__Task data__.
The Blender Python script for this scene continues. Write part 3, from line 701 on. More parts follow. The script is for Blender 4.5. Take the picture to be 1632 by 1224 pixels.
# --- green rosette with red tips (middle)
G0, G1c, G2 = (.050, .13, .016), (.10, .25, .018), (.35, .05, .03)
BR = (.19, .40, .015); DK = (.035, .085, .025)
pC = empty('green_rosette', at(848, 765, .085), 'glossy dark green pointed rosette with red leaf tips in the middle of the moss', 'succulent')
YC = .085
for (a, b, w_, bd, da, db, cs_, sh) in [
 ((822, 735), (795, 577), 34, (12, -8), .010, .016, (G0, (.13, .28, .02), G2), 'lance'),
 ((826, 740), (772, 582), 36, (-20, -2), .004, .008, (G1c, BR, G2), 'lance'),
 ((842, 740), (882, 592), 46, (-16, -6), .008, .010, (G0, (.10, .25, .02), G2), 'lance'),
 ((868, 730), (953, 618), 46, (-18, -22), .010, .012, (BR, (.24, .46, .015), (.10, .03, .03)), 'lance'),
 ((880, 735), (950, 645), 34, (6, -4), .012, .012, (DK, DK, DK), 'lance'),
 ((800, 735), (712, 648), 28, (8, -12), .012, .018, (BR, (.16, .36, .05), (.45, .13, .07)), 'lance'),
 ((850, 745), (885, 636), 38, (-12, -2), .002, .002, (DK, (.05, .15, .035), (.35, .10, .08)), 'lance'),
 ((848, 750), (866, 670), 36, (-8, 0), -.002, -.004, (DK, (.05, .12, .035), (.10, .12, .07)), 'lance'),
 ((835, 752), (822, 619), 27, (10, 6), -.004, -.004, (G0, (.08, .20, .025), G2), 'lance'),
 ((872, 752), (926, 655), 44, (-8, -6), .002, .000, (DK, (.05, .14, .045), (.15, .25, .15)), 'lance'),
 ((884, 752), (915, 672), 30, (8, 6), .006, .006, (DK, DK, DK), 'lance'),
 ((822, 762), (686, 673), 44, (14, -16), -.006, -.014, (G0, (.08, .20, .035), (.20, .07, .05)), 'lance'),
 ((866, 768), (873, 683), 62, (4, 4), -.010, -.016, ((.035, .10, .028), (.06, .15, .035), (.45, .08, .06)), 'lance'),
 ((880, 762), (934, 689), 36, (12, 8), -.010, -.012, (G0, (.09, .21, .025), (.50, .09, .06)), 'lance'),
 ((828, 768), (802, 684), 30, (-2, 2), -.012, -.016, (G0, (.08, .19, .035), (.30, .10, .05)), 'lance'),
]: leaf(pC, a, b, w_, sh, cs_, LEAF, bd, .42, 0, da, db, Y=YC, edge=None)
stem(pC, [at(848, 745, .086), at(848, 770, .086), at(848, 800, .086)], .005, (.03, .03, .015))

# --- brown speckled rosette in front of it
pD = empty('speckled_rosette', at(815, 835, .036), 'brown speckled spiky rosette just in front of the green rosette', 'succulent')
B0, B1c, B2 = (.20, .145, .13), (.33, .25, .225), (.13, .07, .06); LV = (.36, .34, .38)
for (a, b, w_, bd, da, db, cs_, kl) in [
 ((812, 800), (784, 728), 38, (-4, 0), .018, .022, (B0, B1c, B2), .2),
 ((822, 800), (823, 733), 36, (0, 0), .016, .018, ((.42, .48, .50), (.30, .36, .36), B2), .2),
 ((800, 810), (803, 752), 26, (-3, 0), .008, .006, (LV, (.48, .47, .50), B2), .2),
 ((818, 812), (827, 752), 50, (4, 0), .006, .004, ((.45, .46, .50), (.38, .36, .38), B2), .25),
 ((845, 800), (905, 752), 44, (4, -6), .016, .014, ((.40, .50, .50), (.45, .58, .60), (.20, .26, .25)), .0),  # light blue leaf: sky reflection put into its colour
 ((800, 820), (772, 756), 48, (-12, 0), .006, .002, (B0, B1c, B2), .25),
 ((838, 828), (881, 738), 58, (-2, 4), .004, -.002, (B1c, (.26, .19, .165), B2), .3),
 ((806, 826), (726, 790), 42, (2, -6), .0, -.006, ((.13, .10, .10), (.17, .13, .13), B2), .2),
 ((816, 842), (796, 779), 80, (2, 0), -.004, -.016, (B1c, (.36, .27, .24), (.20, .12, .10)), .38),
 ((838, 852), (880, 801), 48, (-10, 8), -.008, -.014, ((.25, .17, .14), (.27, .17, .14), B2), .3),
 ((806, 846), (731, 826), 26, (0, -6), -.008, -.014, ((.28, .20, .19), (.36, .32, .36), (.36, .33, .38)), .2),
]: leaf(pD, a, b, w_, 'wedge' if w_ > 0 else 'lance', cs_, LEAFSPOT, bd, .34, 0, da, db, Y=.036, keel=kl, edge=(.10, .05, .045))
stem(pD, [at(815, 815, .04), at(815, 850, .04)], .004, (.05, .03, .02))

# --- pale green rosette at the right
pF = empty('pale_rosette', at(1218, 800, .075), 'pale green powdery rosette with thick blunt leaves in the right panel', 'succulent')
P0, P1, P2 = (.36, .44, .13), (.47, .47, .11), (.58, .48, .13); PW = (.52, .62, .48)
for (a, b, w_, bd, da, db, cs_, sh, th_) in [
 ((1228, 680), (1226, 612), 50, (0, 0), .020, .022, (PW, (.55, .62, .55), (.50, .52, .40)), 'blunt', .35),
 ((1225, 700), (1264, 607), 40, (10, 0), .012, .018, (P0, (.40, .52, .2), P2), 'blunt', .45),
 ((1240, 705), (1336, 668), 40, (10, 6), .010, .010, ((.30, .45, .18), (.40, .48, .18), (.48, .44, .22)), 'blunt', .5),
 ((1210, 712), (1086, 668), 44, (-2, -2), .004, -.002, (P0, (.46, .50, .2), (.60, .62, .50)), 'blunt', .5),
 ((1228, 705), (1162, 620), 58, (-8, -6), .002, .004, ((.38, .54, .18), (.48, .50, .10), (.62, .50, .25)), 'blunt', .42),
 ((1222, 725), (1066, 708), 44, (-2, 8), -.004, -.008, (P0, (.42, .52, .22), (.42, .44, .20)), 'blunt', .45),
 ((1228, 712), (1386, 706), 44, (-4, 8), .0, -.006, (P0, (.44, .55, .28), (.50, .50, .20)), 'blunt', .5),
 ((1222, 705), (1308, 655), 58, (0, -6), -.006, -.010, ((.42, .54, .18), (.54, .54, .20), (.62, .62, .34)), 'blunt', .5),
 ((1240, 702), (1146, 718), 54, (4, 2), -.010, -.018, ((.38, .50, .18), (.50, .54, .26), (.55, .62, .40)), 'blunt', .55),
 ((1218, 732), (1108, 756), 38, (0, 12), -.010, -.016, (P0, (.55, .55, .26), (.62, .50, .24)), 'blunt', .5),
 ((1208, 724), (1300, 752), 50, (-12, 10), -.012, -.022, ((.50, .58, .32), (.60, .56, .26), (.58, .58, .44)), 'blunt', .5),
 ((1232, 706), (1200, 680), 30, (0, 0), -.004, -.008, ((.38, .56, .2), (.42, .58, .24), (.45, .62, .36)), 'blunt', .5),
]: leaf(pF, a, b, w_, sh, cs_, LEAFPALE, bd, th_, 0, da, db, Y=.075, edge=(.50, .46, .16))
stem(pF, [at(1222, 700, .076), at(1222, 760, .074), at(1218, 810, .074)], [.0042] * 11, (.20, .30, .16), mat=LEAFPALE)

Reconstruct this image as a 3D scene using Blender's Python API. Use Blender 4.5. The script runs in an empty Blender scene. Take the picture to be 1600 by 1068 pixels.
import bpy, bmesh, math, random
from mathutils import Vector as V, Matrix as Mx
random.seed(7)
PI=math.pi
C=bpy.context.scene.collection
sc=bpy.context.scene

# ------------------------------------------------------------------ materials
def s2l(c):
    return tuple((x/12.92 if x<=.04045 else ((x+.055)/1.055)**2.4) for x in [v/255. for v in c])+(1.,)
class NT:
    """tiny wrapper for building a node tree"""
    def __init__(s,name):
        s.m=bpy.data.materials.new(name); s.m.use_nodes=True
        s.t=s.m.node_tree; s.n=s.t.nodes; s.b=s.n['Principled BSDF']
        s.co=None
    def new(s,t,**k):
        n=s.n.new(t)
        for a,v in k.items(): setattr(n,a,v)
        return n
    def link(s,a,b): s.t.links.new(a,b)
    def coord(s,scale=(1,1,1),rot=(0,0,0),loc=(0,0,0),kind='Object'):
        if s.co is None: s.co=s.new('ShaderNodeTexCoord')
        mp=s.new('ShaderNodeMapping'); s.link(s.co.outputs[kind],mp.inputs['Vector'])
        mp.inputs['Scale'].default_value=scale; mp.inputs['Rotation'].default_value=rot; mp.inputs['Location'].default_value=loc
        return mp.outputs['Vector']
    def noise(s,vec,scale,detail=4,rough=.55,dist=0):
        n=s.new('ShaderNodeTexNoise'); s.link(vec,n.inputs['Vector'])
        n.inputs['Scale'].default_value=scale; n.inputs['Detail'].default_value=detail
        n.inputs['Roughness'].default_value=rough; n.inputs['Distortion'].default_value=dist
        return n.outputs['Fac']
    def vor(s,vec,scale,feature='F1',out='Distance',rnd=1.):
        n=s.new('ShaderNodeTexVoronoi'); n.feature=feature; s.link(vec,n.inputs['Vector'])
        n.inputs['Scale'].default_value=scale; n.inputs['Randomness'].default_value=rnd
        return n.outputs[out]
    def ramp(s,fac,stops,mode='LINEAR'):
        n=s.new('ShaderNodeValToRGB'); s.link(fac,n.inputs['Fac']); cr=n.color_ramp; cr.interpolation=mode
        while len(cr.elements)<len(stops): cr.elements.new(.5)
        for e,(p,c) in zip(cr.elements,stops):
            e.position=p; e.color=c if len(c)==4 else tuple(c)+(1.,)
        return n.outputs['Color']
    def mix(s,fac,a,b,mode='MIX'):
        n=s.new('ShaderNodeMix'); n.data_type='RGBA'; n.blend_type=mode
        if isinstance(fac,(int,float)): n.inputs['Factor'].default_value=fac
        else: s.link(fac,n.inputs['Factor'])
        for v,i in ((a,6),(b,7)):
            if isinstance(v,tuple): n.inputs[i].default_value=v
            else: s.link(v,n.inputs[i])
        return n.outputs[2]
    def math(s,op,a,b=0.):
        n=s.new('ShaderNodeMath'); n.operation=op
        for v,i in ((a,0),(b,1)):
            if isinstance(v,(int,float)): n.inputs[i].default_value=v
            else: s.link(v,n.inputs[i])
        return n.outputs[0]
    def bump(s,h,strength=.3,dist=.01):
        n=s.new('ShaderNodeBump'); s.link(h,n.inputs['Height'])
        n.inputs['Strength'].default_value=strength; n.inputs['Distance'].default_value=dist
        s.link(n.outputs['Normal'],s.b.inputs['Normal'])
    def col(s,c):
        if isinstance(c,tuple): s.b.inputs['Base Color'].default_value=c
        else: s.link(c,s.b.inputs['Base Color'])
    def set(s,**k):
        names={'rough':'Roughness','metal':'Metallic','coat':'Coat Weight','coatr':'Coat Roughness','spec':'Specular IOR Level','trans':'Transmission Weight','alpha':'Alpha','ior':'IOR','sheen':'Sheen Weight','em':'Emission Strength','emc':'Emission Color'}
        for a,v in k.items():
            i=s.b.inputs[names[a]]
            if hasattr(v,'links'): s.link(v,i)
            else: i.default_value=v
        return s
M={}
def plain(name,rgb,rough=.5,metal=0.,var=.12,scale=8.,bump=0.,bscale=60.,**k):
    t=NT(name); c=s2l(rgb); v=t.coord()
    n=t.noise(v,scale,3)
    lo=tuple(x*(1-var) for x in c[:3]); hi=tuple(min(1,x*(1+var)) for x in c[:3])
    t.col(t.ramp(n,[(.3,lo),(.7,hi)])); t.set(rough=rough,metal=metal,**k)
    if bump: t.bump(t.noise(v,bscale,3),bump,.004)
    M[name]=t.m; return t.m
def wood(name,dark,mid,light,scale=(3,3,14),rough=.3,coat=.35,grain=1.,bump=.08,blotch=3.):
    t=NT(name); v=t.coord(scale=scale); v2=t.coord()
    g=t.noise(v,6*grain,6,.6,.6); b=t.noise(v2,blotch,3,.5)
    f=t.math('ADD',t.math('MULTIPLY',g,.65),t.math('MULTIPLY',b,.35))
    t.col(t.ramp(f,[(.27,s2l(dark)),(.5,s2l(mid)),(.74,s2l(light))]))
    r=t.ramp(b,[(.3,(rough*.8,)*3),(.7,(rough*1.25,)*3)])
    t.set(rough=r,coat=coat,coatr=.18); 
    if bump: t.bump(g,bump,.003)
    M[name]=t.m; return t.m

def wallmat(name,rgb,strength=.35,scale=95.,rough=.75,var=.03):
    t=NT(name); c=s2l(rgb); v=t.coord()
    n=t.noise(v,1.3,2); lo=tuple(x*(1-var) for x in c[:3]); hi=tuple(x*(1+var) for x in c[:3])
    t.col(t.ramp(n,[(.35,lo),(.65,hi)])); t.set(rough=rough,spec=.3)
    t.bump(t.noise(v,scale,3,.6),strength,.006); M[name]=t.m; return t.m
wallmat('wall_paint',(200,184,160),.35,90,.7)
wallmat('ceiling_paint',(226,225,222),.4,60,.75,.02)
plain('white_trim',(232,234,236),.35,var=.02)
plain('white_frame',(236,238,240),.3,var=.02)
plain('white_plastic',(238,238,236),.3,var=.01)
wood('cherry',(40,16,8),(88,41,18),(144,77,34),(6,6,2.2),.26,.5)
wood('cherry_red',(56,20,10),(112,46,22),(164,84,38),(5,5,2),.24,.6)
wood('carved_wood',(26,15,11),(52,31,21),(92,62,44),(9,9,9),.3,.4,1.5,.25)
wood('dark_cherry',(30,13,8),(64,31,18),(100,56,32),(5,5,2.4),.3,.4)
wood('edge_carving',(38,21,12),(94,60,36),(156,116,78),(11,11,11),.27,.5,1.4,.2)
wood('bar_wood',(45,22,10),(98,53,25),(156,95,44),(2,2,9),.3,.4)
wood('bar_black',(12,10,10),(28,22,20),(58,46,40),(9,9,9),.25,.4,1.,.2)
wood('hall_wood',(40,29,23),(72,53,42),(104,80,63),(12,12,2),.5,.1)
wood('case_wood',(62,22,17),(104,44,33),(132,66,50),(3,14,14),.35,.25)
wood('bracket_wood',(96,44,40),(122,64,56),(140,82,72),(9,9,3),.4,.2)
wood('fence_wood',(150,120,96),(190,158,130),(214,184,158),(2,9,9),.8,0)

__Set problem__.
The answer should consist of the lines from the first line of the entries through the line with "(.03, .03, .015))", copied exactly.

__Solution to this exercise__.
The Blender Python script for this scene continues. Write part 3, from line 701 on. More parts follow. The script is for Blender 4.5. Take the picture to be 1632 by 1224 pixels.
# --- green rosette with red tips (middle)
G0, G1c, G2 = (.050, .13, .016), (.10, .25, .018), (.35, .05, .03)
BR = (.19, .40, .015); DK = (.035, .085, .025)
pC = empty('green_rosette', at(848, 765, .085), 'glossy dark green pointed rosette with red leaf tips in the middle of the moss', 'succulent')
YC = .085
for (a, b, w_, bd, da, db, cs_, sh) in [
 ((822, 735), (795, 577), 34, (12, -8), .010, .016, (G0, (.13, .28, .02), G2), 'lance'),
 ((826, 740), (772, 582), 36, (-20, -2), .004, .008, (G1c, BR, G2), 'lance'),
 ((842, 740), (882, 592), 46, (-16, -6), .008, .010, (G0, (.10, .25, .02), G2), 'lance'),
 ((868, 730), (953, 618), 46, (-18, -22), .010, .012, (BR, (.24, .46, .015), (.10, .03, .03)), 'lance'),
 ((880, 735), (950, 645), 34, (6, -4), .012, .012, (DK, DK, DK), 'lance'),
 ((800, 735), (712, 648), 28, (8, -12), .012, .018, (BR, (.16, .36, .05), (.45, .13, .07)), 'lance'),
 ((850, 745), (885, 636), 38, (-12, -2), .002, .002, (DK, (.05, .15, .035), (.35, .10, .08)), 'lance'),
 ((848, 750), (866, 670), 36, (-8, 0), -.002, -.004, (DK, (.05, .12, .035), (.10, .12, .07)), 'lance'),
 ((835, 752), (822, 619), 27, (10, 6), -.004, -.004, (G0, (.08, .20, .025), G2), 'lance'),
 ((872, 752), (926, 655), 44, (-8, -6), .002, .000, (DK, (.05, .14, .045), (.15, .25, .15)), 'lance'),
 ((884, 752), (915, 672), 30, (8, 6), .006, .006, (DK, DK, DK), 'lance'),
 ((822, 762), (686, 673), 44, (14, -16), -.006, -.014, (G0, (.08, .20, .035), (.20, .07, .05)), 'lance'),
 ((866, 768), (873, 683), 62, (4, 4), -.010, -.016, ((.035, .10, .028), (.06, .15, .035), (.45, .08, .06)), 'lance'),
 ((880, 762), (934, 689), 36, (12, 8), -.010, -.012, (G0, (.09, .21, .025), (.50, .09, .06)), 'lance'),
 ((828, 768), (802, 684), 30, (-2, 2), -.012, -.016, (G0, (.08, .19, .035), (.30, .10, .05)), 'lance'),
]: leaf(pC, a, b, w_, sh, cs_, LEAF, bd, .42, 0, da, db, Y=YC, edge=None)
stem(pC, [at(848, 745, .086), at(848, 770, .086), at(848, 800, .086)], .005, (.03, .03, .015))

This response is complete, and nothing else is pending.